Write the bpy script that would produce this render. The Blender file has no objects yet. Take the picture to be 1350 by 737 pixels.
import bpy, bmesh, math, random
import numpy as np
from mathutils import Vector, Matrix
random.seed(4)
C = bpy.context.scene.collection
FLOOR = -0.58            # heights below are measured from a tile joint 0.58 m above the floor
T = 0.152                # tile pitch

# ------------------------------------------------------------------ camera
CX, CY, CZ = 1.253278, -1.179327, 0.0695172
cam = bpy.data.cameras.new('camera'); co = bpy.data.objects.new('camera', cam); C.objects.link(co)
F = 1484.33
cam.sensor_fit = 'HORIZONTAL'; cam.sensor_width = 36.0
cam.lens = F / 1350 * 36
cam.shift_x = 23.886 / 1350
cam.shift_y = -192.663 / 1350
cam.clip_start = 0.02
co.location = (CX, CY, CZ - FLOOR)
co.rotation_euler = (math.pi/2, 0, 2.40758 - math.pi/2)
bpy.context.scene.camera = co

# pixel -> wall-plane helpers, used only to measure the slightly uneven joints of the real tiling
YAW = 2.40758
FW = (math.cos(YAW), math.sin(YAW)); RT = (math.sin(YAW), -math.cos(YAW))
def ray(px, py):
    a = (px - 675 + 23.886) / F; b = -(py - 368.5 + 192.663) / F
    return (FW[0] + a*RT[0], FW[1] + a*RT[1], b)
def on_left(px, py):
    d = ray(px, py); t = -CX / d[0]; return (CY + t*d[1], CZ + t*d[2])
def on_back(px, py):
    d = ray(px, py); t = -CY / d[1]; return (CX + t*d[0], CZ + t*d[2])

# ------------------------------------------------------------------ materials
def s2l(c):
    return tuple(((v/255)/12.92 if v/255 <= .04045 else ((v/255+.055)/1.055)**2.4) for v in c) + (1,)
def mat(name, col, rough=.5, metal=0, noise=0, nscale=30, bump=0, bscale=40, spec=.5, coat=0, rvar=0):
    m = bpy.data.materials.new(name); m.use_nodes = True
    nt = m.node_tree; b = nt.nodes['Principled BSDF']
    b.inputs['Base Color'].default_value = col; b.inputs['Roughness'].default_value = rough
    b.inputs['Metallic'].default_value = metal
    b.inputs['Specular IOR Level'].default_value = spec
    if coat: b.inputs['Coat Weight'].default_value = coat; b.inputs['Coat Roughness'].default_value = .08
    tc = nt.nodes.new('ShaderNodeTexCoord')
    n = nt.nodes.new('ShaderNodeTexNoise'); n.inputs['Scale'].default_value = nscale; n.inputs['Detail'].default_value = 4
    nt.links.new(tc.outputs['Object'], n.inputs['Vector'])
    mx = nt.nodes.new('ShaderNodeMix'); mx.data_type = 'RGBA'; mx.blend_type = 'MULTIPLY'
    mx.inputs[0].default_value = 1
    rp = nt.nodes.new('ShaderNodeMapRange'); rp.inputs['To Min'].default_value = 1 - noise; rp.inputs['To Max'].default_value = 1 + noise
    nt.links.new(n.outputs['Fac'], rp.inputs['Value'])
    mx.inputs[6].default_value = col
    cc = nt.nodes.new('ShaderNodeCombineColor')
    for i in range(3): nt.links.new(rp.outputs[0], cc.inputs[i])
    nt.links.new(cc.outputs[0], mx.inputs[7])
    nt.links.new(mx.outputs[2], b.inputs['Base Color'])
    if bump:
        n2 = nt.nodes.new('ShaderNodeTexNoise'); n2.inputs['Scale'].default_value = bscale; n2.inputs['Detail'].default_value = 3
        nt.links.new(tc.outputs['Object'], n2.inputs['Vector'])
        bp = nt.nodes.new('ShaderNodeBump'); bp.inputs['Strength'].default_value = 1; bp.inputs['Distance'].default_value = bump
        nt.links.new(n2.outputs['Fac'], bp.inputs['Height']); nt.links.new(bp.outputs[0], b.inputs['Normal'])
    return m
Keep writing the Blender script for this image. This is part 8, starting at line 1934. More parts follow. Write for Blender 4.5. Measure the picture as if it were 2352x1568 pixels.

════

TASK INSTRUCTIONS:
How many lines of the listing above include the word "Blender"? State the number and nothing else.

PROBLEM SOLUTION:
2